During our end-of-year wrap-up WPA is looking back at some of albums of music by women released in 2025. The four albums featured today all highlight some of our very favorite composers, performers, and pieces. They’ve appeared frequently in our pages this year, and are in heavy rotation on our listening lists.

In April 2025 the Munich Symphony (Münchner Symphoniker), led by Joseph Bastian, released a new all-Amy Beach recording. It features her perennial audience favorite and monumental Symphony Op. 32 “Gaelic”, her Bal Masqué for orchestra, and three world premiere song recordings: her concert arias Maria Stuart: Eilende wolken, Segler der Lüfte, op. 18 and Jephthah’s Daughter (text by C.L. Mollevant), op. 53, and her song Extase (text by Victor Hugo), the second of three songs in her 1893 Three Songs Op. 21, in the composer’s own orchestration. The five pieces together form a portrait of Beach in the 1890s and her work, and are based on our own editions! The album’s available for purchase and can be streamed via most major streaming services, including Naxos and Tidal.

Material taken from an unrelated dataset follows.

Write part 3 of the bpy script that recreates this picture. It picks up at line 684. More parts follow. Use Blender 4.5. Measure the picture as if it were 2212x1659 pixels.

In November 2025 Kitty Whately released an album of songs by Rebecca Clarke with Nicholas Phan and Anna Holbrook: Rebecca Clarke: Complete Songs (Signum Classics, a label division of Challenge Records, 2025) The album brings Clarke’s known song output onto one volume, including 22 word premiere recordings. Much of her early song repertoire has been either rarely recorded or unrecorded until now, and among the works now available are “Weep You No More,Sad Fountains” (her original solo version), and the epic “Binnorie: A Ballad.”

Whately has been called “one of the UK’s most characterful mezzo sopranos of the operatic stage and concert platform,” is a past winner of the Kathleen Ferrier award, and is a BBC New Generation Artist. As an interpreter who specializes in contemporary art song and opera, Whately is well-positioned to perform all of Clarke’s prodigious output of vocal chamber music, which she composed over the course of her entire working career (1903–1977). Listen via the Challenge Records website, Tidal, or Spotify.

In March 2025 Dr. Samantha Ege released her new album of concertos for piano by Julia Perry and Doreen Carwithen. Maestra (Lorelt 2025), is a collaboration between Samantha Ege (piano) and the Lontano Orchestra directed by Odaline de la Martinez. Perry’s concerto is particularly interesting as it’s presented in “two speeds” instead of the conventional two movements. “Slow” is more abstract and cerebral, with irregular time signatures disrupting any sense of consistent pulse. “Fast” is much more dancelike and energized, drawing complex syncopations and rhythms from its afro-diasporic roots. As Dr. Ege describes: “The piano cadenzas are more virtuosic [than in] a more conventional concerto (like Dorren Carwithen’s). But Perry is experimenting more with cool than technique; the pianist must paint rather than play.” Tracks from the album can be streamed on Youtube, Tidal, and Spotify.

In July 2025 the BBC Symphony Orchestra, led by Sakari Oramo, released its second volume of orchestral works by composer Grażyna Bacewicz. (Chandos, 2025) The works included are her Symphony No. 2 (1951), her Piano Concerto (1949), and her Concerto for Symphony Orchestra (1962). Bacewicz is known for her deft bringing of neoclassicism and modernism, and these three rarely-recorded works shed some new light on her skill. The Piano Concerto is also notable as a (sort of) winner of the Frédéric Chopin Composers’ Competition. The competition was organized to commemorate the Chopin centenary by the Polish Composers’ Union, and Bacewicz’s concerto took second place in the Piano & Orchestra category where no first prize was awarded. The Second Symphony is formally more traditional, harkening back to the Classical-era form and style. She credits her works from these years with helping her develop in to the third (arguably “mature”) composer voice of her later years. Listen via Chandos Records, Tidal, and Spotify.